Featuring over 200 high quality illustrations that bring the material and the methods used to life, Digital Analysis of Vaults in English Medieval Architecture is ideal reading for students, researchers and anyone with an interest in medieval architecture, construction history, architectural history and design, medieval geometry or digital heritage.

Alexandrina Buchanan is an archivist and architectural historian in the Department of History at the University of Liverpool. She specialises in the study of the material past, both archival and architectural, with a particular interest in the history and historiography of medieval architecture including vaults.

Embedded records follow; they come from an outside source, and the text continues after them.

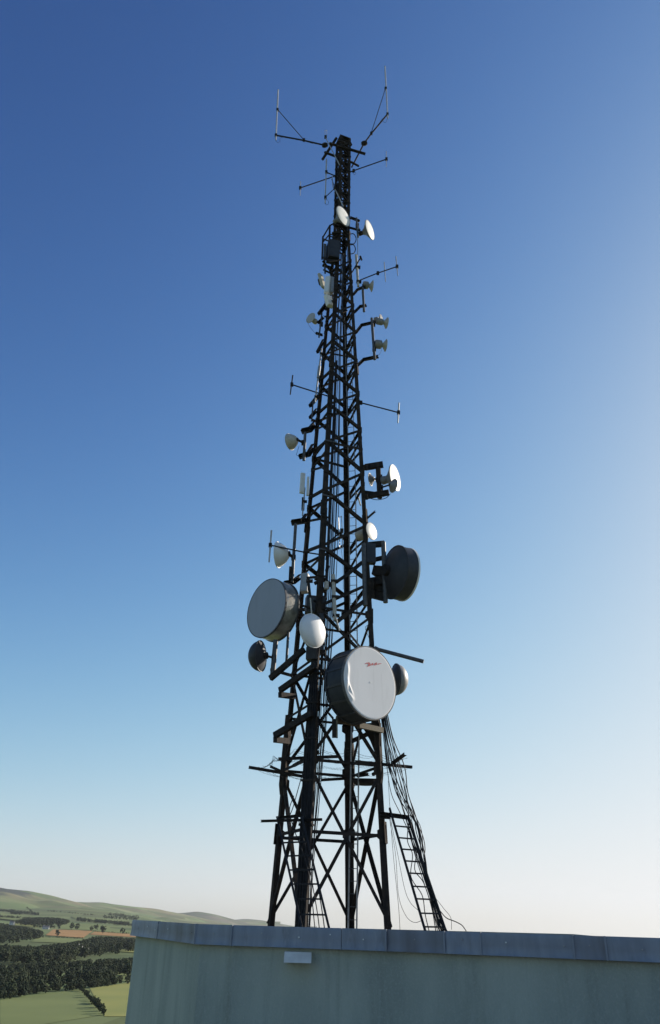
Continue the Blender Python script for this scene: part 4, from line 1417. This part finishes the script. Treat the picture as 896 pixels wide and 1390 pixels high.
cable_ladder('left cable ladder leaning down in front of the thick near leg', ((376.3, 1110, -1.2), (410.5, 1263, -3.6)), ((410, 1110, -1.9), (447.5, 1263, -4.0)), [1137, 1144, 1162, 1181, 1200, 1220, 1241],
             [((354, 1114.6, -1.2), (437, 1112.4, -2.1), .07), ((377, 1110.5, -1.1), (408, 1107, -1.8), .08)])
cable_ladder('right cable ladder crowded with black cables leaning away to the right', ((528.8, 1097, -.9), (578.5, 1268, -1.6)), ((553, 1108, -.6), (606.5, 1268, -1.2)), [1121, 1137, 1152.5, 1168.5, 1185, 1203, 1220, 1239.5, 1258],
             [((515.5, 1104.5, -.95), (556, 1110, -.65), .12), ((515.5, 1107, -.95), (530, 1108, -.9), .16)])
GV = 'black cables climbing inside the mast'
random.seed(21)
for k in range(9):
    du = 4 + k * 1.7
    pts = []
    for v in (1262, 1180, 1100, 1030, 960, 880, 800, 720, 640, 560, 480, 410, 345):
        b = proj(lv('B', v))[0]
        s_ = max(.35, min(1, (v - 250) / 500))
        if v > 940:
            s_ *= max(.45, 1 - (v - 940) / 420) * .9
        pts.append((b + (7 if v > 900 else 5) + du * s_ + random.uniform(-.8, .8), v, -1.25 + .035 * k + .4 * (1262 - v) / 900))
    if k % 4 == 3:
        pts = pts[4:]
    if k > 8:
        pts = pts[3:10]
    elif k % 2:
        pts = [p for p in pts if p[1] > 500]
    single('cable', MB().tube(spline([at(*p) for p in pts], 5), .013 if k % 3 else .019, 5), 'gcable' if k in (4, 7, 10) else 'cable', 'thin feeder cable climbing inside the mast beside the near leg', 'cable', GV)
for k in range(7):
    lg = 'C' if k % 2 else 'B'
    pts = []
    for j, v in enumerate((400, 375, 350, 320, 290, 260, 230, 204)):
        c_ = (proj(lv('L', v))[0] + proj(lv('R', v))[0]) / 2
        wd = proj(lv('R', v))[0] - proj(lv('L', v))[0]
        pts.append((c_ + wd * (-.34 + .11 * k) + random.uniform(-1, 1), v, -.3 + .06 * k))
    single('cable', MB().tube(spline([at(*p) for p in pts], 5), .015, 5), 'cable', 'thick feeder cable packed into the thin top section', 'cable', 'feeders packed in the top section')
GR = 'black cables sweeping down to the right cable ladder'
for k in range(15):
    o = k / 14 * 1.5 - .25
    j = lambda s_: random.uniform(-s_, s_) * 2.0
    if k % 3 == 0:
        pts = [(517 + 3 * o, 962, -.8), (522 + 4 * o, 1005, -.75), (527 + 8 * o + j(1), 1045, -.7), (536 + 12 * o + j(2), 1078, -.7), (549 + 8 * o + j(2), 1104, -.7), (557 + 8 * o, 1130, -.75), (566 + 9 * o, 1162, -.85), (576 + 6 * o, 1195, -.95), (588 + 6 * o, 1232, -1.05), (597 + 10 * o, 1266, -1.2)]
    else:
        pts = [(516 + 5 * o, 950, -.8), (523 + 8 * o, 1000, -.75), (530 + 13 * o + j(2), 1040, -.7), (540 + 13 * o + j(2), 1075, -.7), (551 + 8 * o + j(2), 1102, -.65), (557 + 12 * o + j(2), 1127, -.7), (567 + 8 * o + j(1), 1165, -.85), (578 + 4 * o + j(1), 1200, -.95), (590 + 3 * o + j(1), 1235, -1.05), (598 + 8 * o, 1266, -1.2)]
    single('cable', MB().tube(spline([at(*p) for p in pts], 5), random.uniform(.009, .017), 5), 'cable', 'black cable sweeping from the right leg onto the right cable ladder', 'cable', GR)
for lab, pts in (('black cable bulging out to the right of the cable ladder top', [(556, 1104, -.6), (566, 1118, -.6), (574, 1135, -.6), (577, 1152, -.65), (575, 1166, -.8)]),
                 ('black cable tail running off right over the coping', [(597, 1236, -1), (606, 1246, -1), (618, 1251, -1), (627, 1256, -1), (633, 1264, -1)]),
                 ('thin cable slack from ladder to coping at right', [(592, 1220, -1), (603, 1234, -1), (612, 1246, -1), (613, 1262, -1)]),
                 ('thin slack cable looping left of the right cable ladder', [(528, 1108, -.9), (537, 1160, -.9), (541, 1215, -.95), (551, 1243, -1), (562, 1252, -1.1), (572, 1250, -1.3)]),
                 ('thin slack cable hanging from the bracket to the ladder rail', [(529, 1106, -.9), (539, 1155, -.9), (549, 1205, -1), (557, 1225, -1.1), (568, 1236, -1.3)]),
                 ('thin wire hanging straight down beside the right leg', [(527, 1060, -.8), (533, 1150, -.8), (541, 1230, -.9), (543, 1262, -1)]),
                 ('cable strung loosely across the rungs of the right cable ladder', [(556, 1110, -.65), (553, 1140, -.75), (560, 1160, -.8), (558, 1190, -.95), (573, 1215, -1), (577, 1240, -1.1), (583, 1266, -1.3)]),
                 ('second loose cable crossing the right cable ladder rungs', [(557, 1112, -.65), (566, 1150, -.8), (563, 1180, -.9), (575, 1198, -1), (586, 1232, -1.1), (592, 1266, -1.3)]),
                 ('cable beside the right rail of the left cable ladder', [(409, 1108, -1.9), (420, 1150, -2.6), (430, 1195, -3.2), (437, 1235, -3.6), (441, 1264, -4)]),
                 ('second cable hung inside the left cable ladder', [(404, 1108, -1.8), (416, 1155, -2.5), (425, 1205, -3.2), (431, 1240, -3.6), (434, 1264, -4)]),
                 ('cable dropping behind the left cable ladder', [(399, 1080, -1.6), (393, 1100, -1.6), (400, 1128, -1.8), (418, 1180, -2.8), (428, 1264, -3.9)]),
                 ('cable wrapped around the left leg brace', [(412, 1045, -1.6), (405, 1070, -1.5), (398, 1095, -1.5), (393, 1108, -1.5)])):
    loop(lab, pts, .014 if 'thin' not in lab else .007)
loop('upper black cable loop right of the upper mast', [(474, 318, -.3), (480, 317.5, -.3), (483.5, 324, -.3), (481, 330.5, -.3), (475, 331, -.3)], .022)
loop('lower black cable loop right of the upper mast', [(475, 332.5, -.3), (480, 332.5, -.3), (482.5, 338, -.3), (480.5, 343.5, -.3), (475, 345, -.3)], .022)
loop('teal cable hanging straight from the second white dish', [(485.6, 309, -.25), (485.7, 330, -.25), (485.8, 349, -.25)], .018, 'tcable')
loop('small cable loop under the slim vertical whip', [(441.4, 270, -.3), (445, 272, -.3), (446, 276, -.3), (443, 278, -.3), (441.5, 275, -.3)], .008)
loop('small cable loop under the top left whip', [(374.4, 188, -.4), (376, 193, -.4), (380, 192, -.4), (381, 187, -.4), (392, 186.5, -.35), (404, 189, -.3), (425, 195, -.25)], .008)
loop('small cable loop under the top right whip', [(526, 160, -.4), (524, 166, -.4), (520, 165, -.4), (519, 161, -.4), (510, 175, -.35), (497, 192, -.2)], .008)
loop('cable loop below the boom of the upper right dipole', [(478, 233, 0), (481, 237, 0), (483, 235, 0), (481, 231.5, 0)], .008)
loop('thin cable drooping from the small grey dish at middle left', [(406, 605, 0), (404, 612, 0), (402.5, 617.5, 0), (406, 619, 0)], .008)
loop('thin cable drooping from the pale disc', [(417, 436, -.1), (421, 444, -.1), (430, 455, -.1)], .007)
loop('thin cable below the low pale right dish', [(518, 474, 0), (516.5, 479, 0), (513, 483, 0)], .007)
loop('cable drooping under the bright white dish bracket', [(500, 676, -.1), (512, 678.5, -.1), (524, 676, -.15), (530, 670, -.2)], .014)
loop('thin vertical cable behind the folded dipole', [(463, 744, -.8), (465.5, 765, -.8), (466, 800, -.8)], .007)
loop('bowed cable right of the far leg above the logo drum', [(500, 848, -.3), (496, 853, -.2), (502, 870, -.3), (499, 882, -.4)], .010)
for lab, k, v0, v1 in (('short jumper cable looped above the dark cluster box', 0, 775, 842), ('short jumper cable looped over the long sloping beams', 1, 850, 930), ('short jumper cable looped behind the T shaped dipole boom', 2, 690, 760)):
    loop(lab, [(430 + 6 * k, v0, -1.2), (438 + 4 * k, (v0 + v1) / 2, -1.3), (432 + 5 * k, v1, -1.2)], .016)

random.seed(33)
for k in range(26):
    v = 300 + k * 5.2 + random.uniform(-2, 2)
    l_, r_ = proj(lv('L', v))[0], proj(lv('R', v))[0]
    a = at(l_ + random.uniform(-2, .3) * (1 if k % 2 else 0) + (r_ - l_) * (0 if k % 2 else random.uniform(.2, .6)), v, random.uniform(-.5, .3))
    b = a + V((random.uniform(.15, .45), random.uniform(-.3, .3), random.uniform(-.18, .22)))
    part('hanger_bar', MB().bar(a, b, random.uniform(.04, .08), random.uniform(.04, .09)), 'steel', mast)
for k in range(20):
    v = 770 + k * 5.6
    b0 = proj(lv('B', v))[0]
    a = at(b0 + random.uniform(-12, 12), v, -1.1 + random.uniform(-.2, .4))
    b = a + V((random.uniform(-.35, .35), random.uniform(-.2, .2), random.uniform(-.2, .2)))
    part('hanger_bar', MB().bar(a, b, random.uniform(.04, .10), random.uniform(.04, .10)), 'steel', mast)
for k, (u, v, w_, h_) in enumerate(((418, 866, 9, 12), (436, 838, 7, 9), (443, 795, 5, 10), (434, 880, 8, 7))):
    boxthing('junction_box', ('small black junction box below left of the egg shaped dome', 'small black junction box above right of the egg shaped dome', 'pale small unit beside the sunlit pole inside the lattice', 'small black junction box just below right of the egg shaped dome')[k], u, v, -1.25, w_, h_, .16, 'cream' if k == 2 else 'black', .3, 'junction box')

# ================================================================== air
hz = MB().box(V((0, 4800, 140)), 24000, 24000, 720)
hm = bpy.data.materials.new('haze_air')
hm.use_nodes = True
ht = hm.node_tree
ht.nodes.clear()
ho = ht.nodes.new('ShaderNodeOutputMaterial')
hv = ht.nodes.new('ShaderNodeVolumePrincipled')
hv.inputs['Color'].default_value = (0.86, 0.91, 1.0, 1)
hv.inputs['Density'].default_value = 0.000032
hv.inputs['Anisotropy'].default_value = 0.2
ht.links.new(hv.outputs[0], ho.inputs['Volume'])
struct('haze', hz, hm, 'stuff')
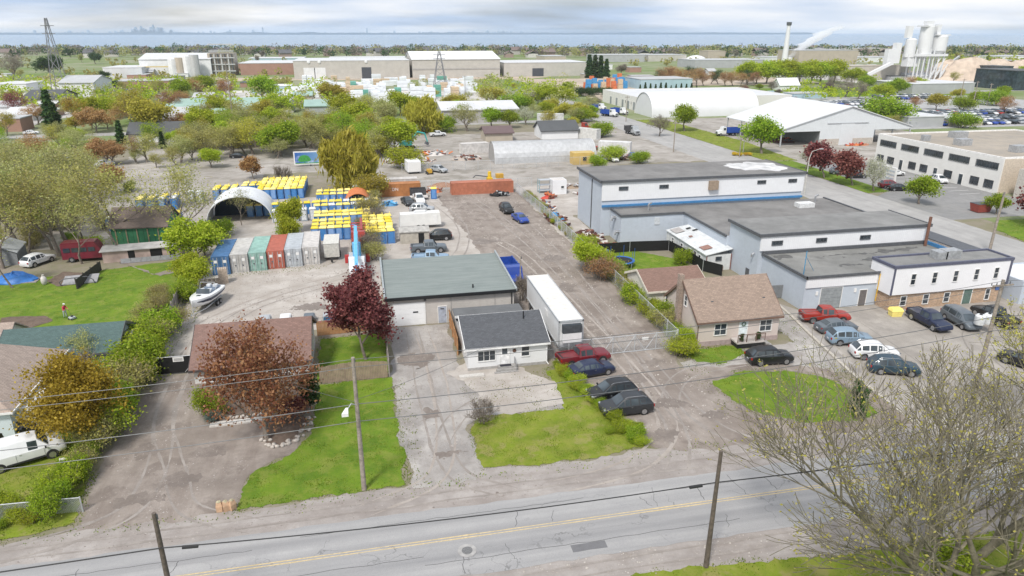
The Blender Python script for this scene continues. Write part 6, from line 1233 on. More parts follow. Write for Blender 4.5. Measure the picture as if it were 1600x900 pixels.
t = thing('yellow_bin', 'yellow salt bin against the brick base of the office', 'bin', (61.2, 66.4, .03), R(-8)); m = MB(); m.loft([[(-.6,-.4,0),(.6,-.4,0),(.6,.4,0),(-.6,.4,0)], [(-.7,-.48,.7),(.7,-.48,.7),(.7,.48,.7),(-.7,.48,.7)]]); m.build('tub', PY, t); MB().loft([[(-.74,-.52,.7),(.74,-.52,.7),(.74,.52,.7),(-.74,.52,.7)], [(-.6,-.3,1.0),(.6,-.3,1.0),(.6,.45,1.0),(-.6,.45,1.0)]]).build('lid', PY, t)
p = g(1333, 330); p = g(1531, 331); t = thing('red_skip', 'rust red waste skip by the side street', 'skip', (p.x, p.y, .03)); MB().loft([[(-1.3,-.9,.1),(1.3,-.9,.1),(1.3,.9,.1),(-1.3,.9,.1)], [(-1.6,-1.1,1.6),(1.6,-1.1,1.6),(1.6,1.1,1.6),(-1.6,1.1,1.6)]]).build('body', M('skip_red', (.28,.06,.045), .7), t); MB().box(-1.6,1.6,-1.1,1.1,1.62,1.7).build('lid', DKTRIM, t)
p = g(44, 641); t = thing('blue_recycling_box', 'blue recycling box before the pale blue house', 'bin', (p.x, p.y, .4)); MB().loft([[(-.5,-.35,0),(.5,-.35,0),(.5,.35,0),(-.5,.35,0)], [(-.6,-.45,.7),(.6,-.45,.7),(.6,.45,.7),(-.6,.45,.7)]]).build('tub', M('recycling_blue', (.02,.11,.45), .5), t); MB().box(-.64,.64,-.48,.48,.62,.72).build('rim', M('recycling_blue', (.02,.11,.45), .5), t); MB().box(-.7,.7,-.5,.5,-.4,-.02).build('stand', DKTRIM, t)
# chair-like litter: white tilted mailbox lamp at the hedge
p = g(101, 741); t = thing('white_mailbox', 'white mailbox leaning in the overgrown hedge', 'mailbox', (p.x, p.y, 0)); MB().path([(0,0,0),(.1,0,1.0)], .04, 6).build('post', WOODG, t); MB().obox((.15,0,1.2),(.55,.3,.35),(.1,.2,.3)).build('box', FRAMEW, t)
# person with a mower on the lawn
p = g(103, 497)
def person(loc, rz):
    V = [(0,0,.92),(0,0,1.1),(.05,0,1.3),(.10,0,1.46),(.14,0,1.56),(.19,0,1.68),  # pelvis..head
         (0,.10,.88),(.05,.11,.50),(0,.11,.08),(.14,.11,.03), (0,-.10,.88),(-.05,-.11,.50),(-.12,-.11,.09),(.03,-.11,.03),
         (.09,.19,1.40),(.20,.24,1.14),(.42,.20,1.06), (.09,-.19,1.40),(.20,-.24,1.14),(.42,-.20,1.06)]
    E = [(0,1),(1,2),(2,3),(3,4),(4,5),(0,6),(6,7),(7,8),(8,9),(0,10),(10,11),(11,12),(12,13),(3,14),(14,15),(15,16),(3,17),(17,18),(18,19)]
    Rr = [.15,.14,.165,.12,.06,.105,.10,.075,.05,.045,.10,.075,.05,.045,.075,.055,.036,.075,.055,.036]
    for hnd, s in ((16, 1), (19, -1)):
        hx, hy, hz = V[hnd]
        for k in range(5):
            i = len(V); dy = (k-2)*.022; ln = (.05,.075,.085,.078,.06)[k]
            if k == 0: V.append((hx+.035, hy-s*.035, hz+.01))
            else: V.append((hx+ln*.6, hy+dy, hz-.005))
            E.append((hnd, i)); Rr.append(.011); V.append((V[i][0]+ln*.35, V[i][1], V[i][2]-.04)); E.append((i, i+1)); Rr.append(.009)
    me = bpy.data.meshes.new('body'); me.from_pydata(V, E, []); o = put('body', me); md = o.modifiers.new('skin', 'SKIN'); o.modifiers.new('sub', 'SUBSURF').levels = 1
    for i, r_ in enumerate(Rr): me.skin_vertices[0].data[i].radius = (r_, r_)
    me.skin_vertices[0].data[0].use_root = True
    dg = bpy.context.evaluated_depsgraph_get(); nm = bpy.data.meshes.new_from_object(o.evaluated_get(dg)); bpy.data.objects.remove(o)
    nm.materials.clear()
    for q in (M('skin_tone', (.42,.27,.19), .6), M('red_jacket', (.50,.03,.08), .8), M('pale_grey_trousers', (.42,.46,.50), .85), TRIM): nm.materials.append(q)
    for f in nm.polygons:
        z, x = f.center.z, f.center.x; f.use_smooth = True
        f.material_index = 3 if z < .12 else 2 if z < .95 and x < .3 else 0 if (z > 1.5 or (x > .38 and z < 1.2)) else 1
    t = thing('person', 'person in red jacket, grey trousers and white cap pushing a mower on the lawn', 'person', loc, rz); put('body', nm, t)
    MB().ell((.18,0,1.75),(.125,.115,.085),12,6).build('cap', FRAMEW, t, 50); MB().obox((.30,0,1.735),(.12,.16,.02)).build('cap_visor', FRAMEW, t)
    m = MB(); m.ell((.285,0,1.665),(.025,.015,.025),6,4); m.build('nose', _mats['skin_tone'], t); m = MB(); [m.ell((.275,s*.04,1.69),(.012,.012,.01),6,4) for s in (1,-1)]; m.build('eyes', TRIM, t)
    m = MB(); [m.ell((.19,s*.105,1.68),(.02,.015,.035),6,4) for s in (1,-1)]; m.build('ears', _mats['skin_tone'], t); MB().ell((.13,0,1.67),(.09,.1,.1),10,6).build('hair', M('dark_hair', (.04,.03,.025), .8), t, 50)
person((p.x, p.y, .09), R(-35)); d = Vector((math.cos(R(-35)), math.sin(R(-35)), 0)); q = Vector((p.x, p.y, .05))+d*1.15
t = thing('lawn_mower', 'small grey push mower in front of the person', 'mower', q, R(-35)); MB().box(-.3,.3,-.25,.25,.1,.32).build('deck', M('mower_grey', (.5,.53,.56), .5), t); MB().ell((0,0,.38),(.16,.16,.12),10,5).build('engine', TRIM, t, 50)
for x in (-.25, .25): [MB().path([(x,s*.26,.1),(x,s*.32,.1)], .1, 10).build('wheel', TYRE, t) for s in (1, -1)]
MB().path([(-.3,.2,.25),(-.72,.22,1.05),(-.72,-.22,1.05),(-.3,-.2,.25)], .02, 6).build('handle', TRIM, t)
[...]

James Hillson is an art historian who worked as Postdoctoral Research Associate on the Tracing the Past: English Medieval Vaults project at the University of Liverpool. He specialises in the study of architectural design practices and international artistic exchange in Northwestern Europe during the twelfth to fourteenth centuries.

Nicholas Webb is an architect and lecturer at the Liverpool School of Architecture. His research focuses on the application of digital tools and techniques to enhance our understanding of historic works of architecture, particularly methods enabling new information that would not have been possible in a pre-digital context.